───── DATA SHOWN

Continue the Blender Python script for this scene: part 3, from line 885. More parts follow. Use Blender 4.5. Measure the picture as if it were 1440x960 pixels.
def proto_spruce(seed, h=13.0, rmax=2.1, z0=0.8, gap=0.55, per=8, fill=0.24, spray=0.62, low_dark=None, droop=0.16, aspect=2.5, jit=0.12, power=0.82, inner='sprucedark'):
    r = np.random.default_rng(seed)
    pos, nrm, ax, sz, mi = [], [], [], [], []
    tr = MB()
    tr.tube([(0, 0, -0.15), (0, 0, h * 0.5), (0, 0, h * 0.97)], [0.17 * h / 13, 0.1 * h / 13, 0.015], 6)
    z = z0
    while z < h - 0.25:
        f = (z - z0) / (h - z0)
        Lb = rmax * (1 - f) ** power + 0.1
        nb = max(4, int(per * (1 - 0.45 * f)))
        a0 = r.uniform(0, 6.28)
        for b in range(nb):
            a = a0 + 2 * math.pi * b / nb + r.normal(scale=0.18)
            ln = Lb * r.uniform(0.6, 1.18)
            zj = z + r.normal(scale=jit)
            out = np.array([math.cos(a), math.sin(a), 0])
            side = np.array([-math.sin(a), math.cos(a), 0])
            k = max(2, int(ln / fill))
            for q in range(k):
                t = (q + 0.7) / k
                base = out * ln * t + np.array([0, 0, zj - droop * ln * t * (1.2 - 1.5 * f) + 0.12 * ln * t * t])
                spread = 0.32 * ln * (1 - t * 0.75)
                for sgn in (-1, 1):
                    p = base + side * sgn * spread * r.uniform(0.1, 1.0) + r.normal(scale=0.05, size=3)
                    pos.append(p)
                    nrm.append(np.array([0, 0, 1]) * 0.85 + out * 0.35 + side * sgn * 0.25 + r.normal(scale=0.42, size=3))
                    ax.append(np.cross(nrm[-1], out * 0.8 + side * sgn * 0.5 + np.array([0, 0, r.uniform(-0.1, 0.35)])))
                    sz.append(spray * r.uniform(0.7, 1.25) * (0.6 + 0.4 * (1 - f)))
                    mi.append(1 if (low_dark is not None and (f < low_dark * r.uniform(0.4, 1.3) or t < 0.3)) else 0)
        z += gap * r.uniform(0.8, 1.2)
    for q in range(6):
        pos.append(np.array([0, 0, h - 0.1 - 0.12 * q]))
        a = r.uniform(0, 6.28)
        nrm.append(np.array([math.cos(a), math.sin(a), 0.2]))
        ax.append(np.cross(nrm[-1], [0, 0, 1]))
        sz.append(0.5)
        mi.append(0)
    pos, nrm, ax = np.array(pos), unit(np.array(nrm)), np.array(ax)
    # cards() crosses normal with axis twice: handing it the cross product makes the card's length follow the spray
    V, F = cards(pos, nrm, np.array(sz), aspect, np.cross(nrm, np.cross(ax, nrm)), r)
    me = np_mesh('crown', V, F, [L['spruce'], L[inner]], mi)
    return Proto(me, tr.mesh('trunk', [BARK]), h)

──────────

▸ **TASK PROMPT**:
Type out all of the material again, word for word.

▸ **ANSWER TO THE PROBLEM**:
Continue the Blender Python script for this scene: part 3, from line 885. More parts follow. Use Blender 4.5. Measure the picture as if it were 1440x960 pixels.
def proto_spruce(seed, h=13.0, rmax=2.1, z0=0.8, gap=0.55, per=8, fill=0.24, spray=0.62, low_dark=None, droop=0.16, aspect=2.5, jit=0.12, power=0.82, inner='sprucedark'):
    r = np.random.default_rng(seed)
    pos, nrm, ax, sz, mi = [], [], [], [], []
    tr = MB()
    tr.tube([(0, 0, -0.15), (0, 0, h * 0.5), (0, 0, h * 0.97)], [0.17 * h / 13, 0.1 * h / 13, 0.015], 6)
    z = z0
    while z < h - 0.25:
        f = (z - z0) / (h - z0)
        Lb = rmax * (1 - f) ** power + 0.1
        nb = max(4, int(per * (1 - 0.45 * f)))
        a0 = r.uniform(0, 6.28)
        for b in range(nb):
            a = a0 + 2 * math.pi * b / nb + r.normal(scale=0.18)
            ln = Lb * r.uniform(0.6, 1.18)
            zj = z + r.normal(scale=jit)
            out = np.array([math.cos(a), math.sin(a), 0])
            side = np.array([-math.sin(a), math.cos(a), 0])
            k = max(2, int(ln / fill))
            for q in range(k):
                t = (q + 0.7) / k
                base = out * ln * t + np.array([0, 0, zj - droop * ln * t * (1.2 - 1.5 * f) + 0.12 * ln * t * t])
                spread = 0.32 * ln * (1 - t * 0.75)
                for sgn in (-1, 1):
                    p = base + side * sgn * spread * r.uniform(0.1, 1.0) + r.normal(scale=0.05, size=3)
                    pos.append(p)
                    nrm.append(np.array([0, 0, 1]) * 0.85 + out * 0.35 + side * sgn * 0.25 + r.normal(scale=0.42, size=3))
                    ax.append(np.cross(nrm[-1], out * 0.8 + side * sgn * 0.5 + np.array([0, 0, r.uniform(-0.1, 0.35)])))
                    sz.append(spray * r.uniform(0.7, 1.25) * (0.6 + 0.4 * (1 - f)))
                    mi.append(1 if (low_dark is not None and (f < low_dark * r.uniform(0.4, 1.3) or t < 0.3)) else 0)
        z += gap * r.uniform(0.8, 1.2)
    for q in range(6):
        pos.append(np.array([0, 0, h - 0.1 - 0.12 * q]))
        a = r.uniform(0, 6.28)
        nrm.append(np.array([math.cos(a), math.sin(a), 0.2]))
        ax.append(np.cross(nrm[-1], [0, 0, 1]))
        sz.append(0.5)
        mi.append(0)
    pos, nrm, ax = np.array(pos), unit(np.array(nrm)), np.array(ax)
    # cards() crosses normal with axis twice: handing it the cross product makes the card's length follow the spray
    V, F = cards(pos, nrm, np.array(sz), aspect, np.cross(nrm, np.cross(ax, nrm)), r)
    me = np_mesh('crown', V, F, [L['spruce'], L[inner]], mi)
    return Proto(me, tr.mesh('trunk', [BARK]), h)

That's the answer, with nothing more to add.